Hace treinta años, una historia de amor titulada tal cual, Love story, triunfaba en las listas de ventas. Era sencilla hasta la simpleza, y algunas de sus frases lapidarias podrían pasar a la antología del disparate, como aquello de "amar significa no tener que decir nunca lo siento". Pero daba fe de una manera de concebir el amor que se estaba abriendo paso, un amor estilo hippie sin flores ni marihuana, con anillos de quita y pon, hasta que la vida nos separe, y a la vez desdramatizado, lejano del arrebato pasional. Un estilo que luego se impuso en la literatura como lo había hecho en la vida, y donde la convivencia marital llegaba antes, mucho antes que la plena confianza mutua.
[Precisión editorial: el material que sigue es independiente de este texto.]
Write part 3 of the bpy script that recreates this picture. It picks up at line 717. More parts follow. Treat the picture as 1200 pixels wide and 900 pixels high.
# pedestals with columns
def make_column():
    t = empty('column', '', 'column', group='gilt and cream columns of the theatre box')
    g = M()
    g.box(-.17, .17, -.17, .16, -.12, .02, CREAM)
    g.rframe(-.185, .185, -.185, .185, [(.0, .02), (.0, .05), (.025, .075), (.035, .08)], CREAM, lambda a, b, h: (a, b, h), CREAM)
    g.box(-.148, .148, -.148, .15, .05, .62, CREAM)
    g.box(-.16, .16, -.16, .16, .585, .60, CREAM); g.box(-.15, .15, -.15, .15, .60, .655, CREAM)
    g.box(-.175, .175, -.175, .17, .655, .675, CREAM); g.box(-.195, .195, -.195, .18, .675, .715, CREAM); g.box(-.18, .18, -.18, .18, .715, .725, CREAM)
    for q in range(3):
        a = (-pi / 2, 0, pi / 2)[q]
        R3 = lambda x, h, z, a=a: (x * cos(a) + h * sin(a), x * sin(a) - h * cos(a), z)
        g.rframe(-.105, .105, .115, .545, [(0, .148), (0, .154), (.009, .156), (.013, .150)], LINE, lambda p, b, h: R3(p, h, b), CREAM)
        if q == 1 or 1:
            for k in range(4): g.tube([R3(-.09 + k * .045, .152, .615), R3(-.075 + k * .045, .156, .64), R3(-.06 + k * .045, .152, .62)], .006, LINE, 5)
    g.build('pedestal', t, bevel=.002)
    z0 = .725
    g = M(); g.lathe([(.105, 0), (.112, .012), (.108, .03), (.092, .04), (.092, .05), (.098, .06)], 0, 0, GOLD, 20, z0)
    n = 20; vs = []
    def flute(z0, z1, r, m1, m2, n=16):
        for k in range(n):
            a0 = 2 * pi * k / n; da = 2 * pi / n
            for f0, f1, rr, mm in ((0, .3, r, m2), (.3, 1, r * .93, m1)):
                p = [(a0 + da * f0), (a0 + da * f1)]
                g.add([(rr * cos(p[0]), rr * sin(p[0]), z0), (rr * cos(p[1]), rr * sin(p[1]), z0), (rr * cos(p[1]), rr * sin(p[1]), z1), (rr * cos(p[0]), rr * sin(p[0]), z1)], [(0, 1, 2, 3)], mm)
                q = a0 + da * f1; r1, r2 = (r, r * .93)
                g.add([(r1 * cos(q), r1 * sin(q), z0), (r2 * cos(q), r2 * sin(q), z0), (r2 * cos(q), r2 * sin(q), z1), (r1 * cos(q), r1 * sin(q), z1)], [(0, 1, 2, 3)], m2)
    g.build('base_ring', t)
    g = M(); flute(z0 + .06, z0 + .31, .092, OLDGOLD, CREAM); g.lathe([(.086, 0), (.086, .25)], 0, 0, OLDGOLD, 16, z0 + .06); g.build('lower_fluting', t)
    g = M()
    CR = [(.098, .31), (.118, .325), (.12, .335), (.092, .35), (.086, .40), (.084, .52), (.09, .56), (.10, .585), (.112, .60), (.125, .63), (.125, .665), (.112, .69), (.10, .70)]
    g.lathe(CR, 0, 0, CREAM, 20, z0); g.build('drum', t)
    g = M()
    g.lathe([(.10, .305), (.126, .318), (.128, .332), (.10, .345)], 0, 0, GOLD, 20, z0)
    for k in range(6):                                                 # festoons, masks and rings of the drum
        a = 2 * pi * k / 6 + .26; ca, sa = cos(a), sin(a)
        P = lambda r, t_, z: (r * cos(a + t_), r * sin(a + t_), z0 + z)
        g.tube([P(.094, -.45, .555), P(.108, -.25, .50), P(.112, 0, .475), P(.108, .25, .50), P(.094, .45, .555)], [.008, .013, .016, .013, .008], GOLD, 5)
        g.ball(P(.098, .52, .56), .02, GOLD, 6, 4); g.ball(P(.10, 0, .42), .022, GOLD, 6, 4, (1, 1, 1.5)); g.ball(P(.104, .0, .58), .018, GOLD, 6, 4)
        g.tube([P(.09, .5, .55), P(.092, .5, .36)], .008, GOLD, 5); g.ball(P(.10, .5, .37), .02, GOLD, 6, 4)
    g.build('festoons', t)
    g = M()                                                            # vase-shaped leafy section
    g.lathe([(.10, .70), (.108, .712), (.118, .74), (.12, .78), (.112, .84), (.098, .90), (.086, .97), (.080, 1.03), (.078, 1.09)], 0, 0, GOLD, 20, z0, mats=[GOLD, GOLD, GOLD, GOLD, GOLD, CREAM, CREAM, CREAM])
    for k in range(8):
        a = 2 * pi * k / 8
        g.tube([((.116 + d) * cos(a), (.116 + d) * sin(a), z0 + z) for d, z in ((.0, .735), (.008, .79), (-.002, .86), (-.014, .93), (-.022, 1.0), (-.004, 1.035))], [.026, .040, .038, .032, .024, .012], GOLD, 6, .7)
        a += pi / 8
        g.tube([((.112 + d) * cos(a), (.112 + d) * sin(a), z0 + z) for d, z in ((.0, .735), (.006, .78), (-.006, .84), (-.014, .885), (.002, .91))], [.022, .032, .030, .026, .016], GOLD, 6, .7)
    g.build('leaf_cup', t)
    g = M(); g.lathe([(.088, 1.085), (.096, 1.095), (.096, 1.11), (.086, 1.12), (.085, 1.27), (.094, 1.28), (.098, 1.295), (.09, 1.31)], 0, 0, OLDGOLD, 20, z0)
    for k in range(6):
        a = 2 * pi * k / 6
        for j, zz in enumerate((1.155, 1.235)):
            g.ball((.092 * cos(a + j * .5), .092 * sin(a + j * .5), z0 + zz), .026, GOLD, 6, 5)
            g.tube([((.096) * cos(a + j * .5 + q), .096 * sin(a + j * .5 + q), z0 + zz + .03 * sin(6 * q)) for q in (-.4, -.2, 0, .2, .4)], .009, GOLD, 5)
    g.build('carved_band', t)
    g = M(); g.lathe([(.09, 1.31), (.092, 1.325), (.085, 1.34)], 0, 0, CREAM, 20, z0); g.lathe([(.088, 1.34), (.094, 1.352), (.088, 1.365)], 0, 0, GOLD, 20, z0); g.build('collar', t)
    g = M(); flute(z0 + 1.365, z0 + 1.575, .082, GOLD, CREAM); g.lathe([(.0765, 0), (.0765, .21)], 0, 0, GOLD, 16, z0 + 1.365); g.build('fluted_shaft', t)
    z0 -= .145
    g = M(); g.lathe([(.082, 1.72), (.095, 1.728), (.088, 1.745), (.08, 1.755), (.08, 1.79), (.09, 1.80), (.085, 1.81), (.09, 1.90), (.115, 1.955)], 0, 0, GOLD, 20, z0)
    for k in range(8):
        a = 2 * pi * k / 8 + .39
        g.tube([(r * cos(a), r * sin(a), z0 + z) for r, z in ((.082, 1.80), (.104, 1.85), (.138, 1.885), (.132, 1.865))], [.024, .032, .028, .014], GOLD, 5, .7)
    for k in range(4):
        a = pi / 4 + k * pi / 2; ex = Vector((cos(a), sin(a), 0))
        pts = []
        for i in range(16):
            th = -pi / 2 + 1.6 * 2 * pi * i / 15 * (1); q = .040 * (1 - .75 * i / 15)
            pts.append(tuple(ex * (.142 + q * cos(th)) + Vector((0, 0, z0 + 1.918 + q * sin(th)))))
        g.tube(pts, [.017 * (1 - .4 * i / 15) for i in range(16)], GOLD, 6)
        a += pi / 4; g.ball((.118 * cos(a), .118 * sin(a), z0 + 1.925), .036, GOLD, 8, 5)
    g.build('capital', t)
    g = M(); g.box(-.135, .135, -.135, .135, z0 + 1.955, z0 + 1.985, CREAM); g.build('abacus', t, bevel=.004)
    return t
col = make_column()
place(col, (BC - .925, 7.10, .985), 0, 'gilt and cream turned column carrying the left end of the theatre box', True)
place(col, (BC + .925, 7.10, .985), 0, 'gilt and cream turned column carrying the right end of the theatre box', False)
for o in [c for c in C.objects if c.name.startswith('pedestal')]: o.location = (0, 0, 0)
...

Es este último hecho el que ha nutrido los argumentos de las novelas, en un momento en que se habla de la agonía del género narrativo. Ese algo de recelo, ese no-sé-qué que hay en el cónyuge que no es mío todavía, que no me ha sido entregado, es una de las fuentes de las que viene alimentándose el realismo psiquiátrico de nuestros días.
Pero era el propio estilo de convivencia el que rara vez se ponía en cuestión; y no es normal, porque esta suerte de para-matrimonio acarrea conflictos no pequeños, derivados sobre todo de la falta de finalidad u objeto de dicha unión. Me refiero, por supuesto, a la ausencia de apertura a la procreación, a la familia.
Peter Stamm, suizo de expresión alemana, ha escrito su primera novela, Agnes, que se parece mucho a Love story salvo en el tratamiento de esta problemática, que, aunque bien encauzada, solamente la esboza, y es una pena.
Nota redactada en septiembre de 2001.